>>

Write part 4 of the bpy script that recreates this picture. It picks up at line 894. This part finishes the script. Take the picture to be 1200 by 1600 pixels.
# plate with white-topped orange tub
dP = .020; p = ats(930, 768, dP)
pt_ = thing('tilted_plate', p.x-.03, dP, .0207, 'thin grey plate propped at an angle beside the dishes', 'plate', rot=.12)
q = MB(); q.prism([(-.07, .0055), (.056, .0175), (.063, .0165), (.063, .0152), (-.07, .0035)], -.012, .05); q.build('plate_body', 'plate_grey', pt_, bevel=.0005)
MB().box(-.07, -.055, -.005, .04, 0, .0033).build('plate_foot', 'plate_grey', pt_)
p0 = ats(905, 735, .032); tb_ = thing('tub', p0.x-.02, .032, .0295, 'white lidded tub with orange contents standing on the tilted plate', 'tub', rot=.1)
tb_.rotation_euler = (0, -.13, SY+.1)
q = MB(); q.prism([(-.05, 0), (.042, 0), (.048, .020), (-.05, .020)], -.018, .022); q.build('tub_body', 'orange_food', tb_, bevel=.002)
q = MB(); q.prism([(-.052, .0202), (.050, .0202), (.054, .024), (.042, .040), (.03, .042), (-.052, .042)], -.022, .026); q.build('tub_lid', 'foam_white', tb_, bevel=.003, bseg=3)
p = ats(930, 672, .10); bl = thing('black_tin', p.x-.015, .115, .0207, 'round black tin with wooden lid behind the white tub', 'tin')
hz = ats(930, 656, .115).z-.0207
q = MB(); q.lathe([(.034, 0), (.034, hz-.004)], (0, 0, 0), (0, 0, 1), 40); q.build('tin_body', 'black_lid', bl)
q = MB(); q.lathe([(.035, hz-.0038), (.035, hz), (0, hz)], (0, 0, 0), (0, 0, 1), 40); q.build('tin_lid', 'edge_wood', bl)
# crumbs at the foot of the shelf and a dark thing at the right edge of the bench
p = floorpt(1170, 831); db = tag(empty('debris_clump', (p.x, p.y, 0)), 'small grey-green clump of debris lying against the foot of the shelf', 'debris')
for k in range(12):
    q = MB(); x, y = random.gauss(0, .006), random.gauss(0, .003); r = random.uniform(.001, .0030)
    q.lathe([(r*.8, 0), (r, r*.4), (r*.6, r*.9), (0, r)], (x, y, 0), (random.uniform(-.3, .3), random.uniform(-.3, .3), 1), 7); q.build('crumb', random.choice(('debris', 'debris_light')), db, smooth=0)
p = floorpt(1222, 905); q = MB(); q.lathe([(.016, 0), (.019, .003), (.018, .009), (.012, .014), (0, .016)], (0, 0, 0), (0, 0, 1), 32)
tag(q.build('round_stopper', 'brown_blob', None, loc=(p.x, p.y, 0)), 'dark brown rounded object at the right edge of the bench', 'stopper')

<<

## Aim of the task
Quote each line above in full, word for word.

## Reply
Write part 4 of the bpy script that recreates this picture. It picks up at line 894. This part finishes the script. Take the picture to be 1200 by 1600 pixels.
# plate with white-topped orange tub
dP = .020; p = ats(930, 768, dP)
pt_ = thing('tilted_plate', p.x-.03, dP, .0207, 'thin grey plate propped at an angle beside the dishes', 'plate', rot=.12)
q = MB(); q.prism([(-.07, .0055), (.056, .0175), (.063, .0165), (.063, .0152), (-.07, .0035)], -.012, .05); q.build('plate_body', 'plate_grey', pt_, bevel=.0005)
MB().box(-.07, -.055, -.005, .04, 0, .0033).build('plate_foot', 'plate_grey', pt_)
p0 = ats(905, 735, .032); tb_ = thing('tub', p0.x-.02, .032, .0295, 'white lidded tub with orange contents standing on the tilted plate', 'tub', rot=.1)
tb_.rotation_euler = (0, -.13, SY+.1)
q = MB(); q.prism([(-.05, 0), (.042, 0), (.048, .020), (-.05, .020)], -.018, .022); q.build('tub_body', 'orange_food', tb_, bevel=.002)
q = MB(); q.prism([(-.052, .0202), (.050, .0202), (.054, .024), (.042, .040), (.03, .042), (-.052, .042)], -.022, .026); q.build('tub_lid', 'foam_white', tb_, bevel=.003, bseg=3)
p = ats(930, 672, .10); bl = thing('black_tin', p.x-.015, .115, .0207, 'round black tin with wooden lid behind the white tub', 'tin')
hz = ats(930, 656, .115).z-.0207
q = MB(); q.lathe([(.034, 0), (.034, hz-.004)], (0, 0, 0), (0, 0, 1), 40); q.build('tin_body', 'black_lid', bl)
q = MB(); q.lathe([(.035, hz-.0038), (.035, hz), (0, hz)], (0, 0, 0), (0, 0, 1), 40); q.build('tin_lid', 'edge_wood', bl)
# crumbs at the foot of the shelf and a dark thing at the right edge of the bench
p = floorpt(1170, 831); db = tag(empty('debris_clump', (p.x, p.y, 0)), 'small grey-green clump of debris lying against the foot of the shelf', 'debris')
for k in range(12):
    q = MB(); x, y = random.gauss(0, .006), random.gauss(0, .003); r = random.uniform(.001, .0030)
    q.lathe([(r*.8, 0), (r, r*.4), (r*.6, r*.9), (0, r)], (x, y, 0), (random.uniform(-.3, .3), random.uniform(-.3, .3), 1), 7); q.build('crumb', random.choice(('debris', 'debris_light')), db, smooth=0)
p = floorpt(1222, 905); q = MB(); q.lathe([(.016, 0), (.019, .003), (.018, .009), (.012, .014), (0, .016)], (0, 0, 0), (0, 0, 1), 32)
tag(q.build('round_stopper', 'brown_blob', None, loc=(p.x, p.y, 0)), 'dark brown rounded object at the right edge of the bench', 'stopper')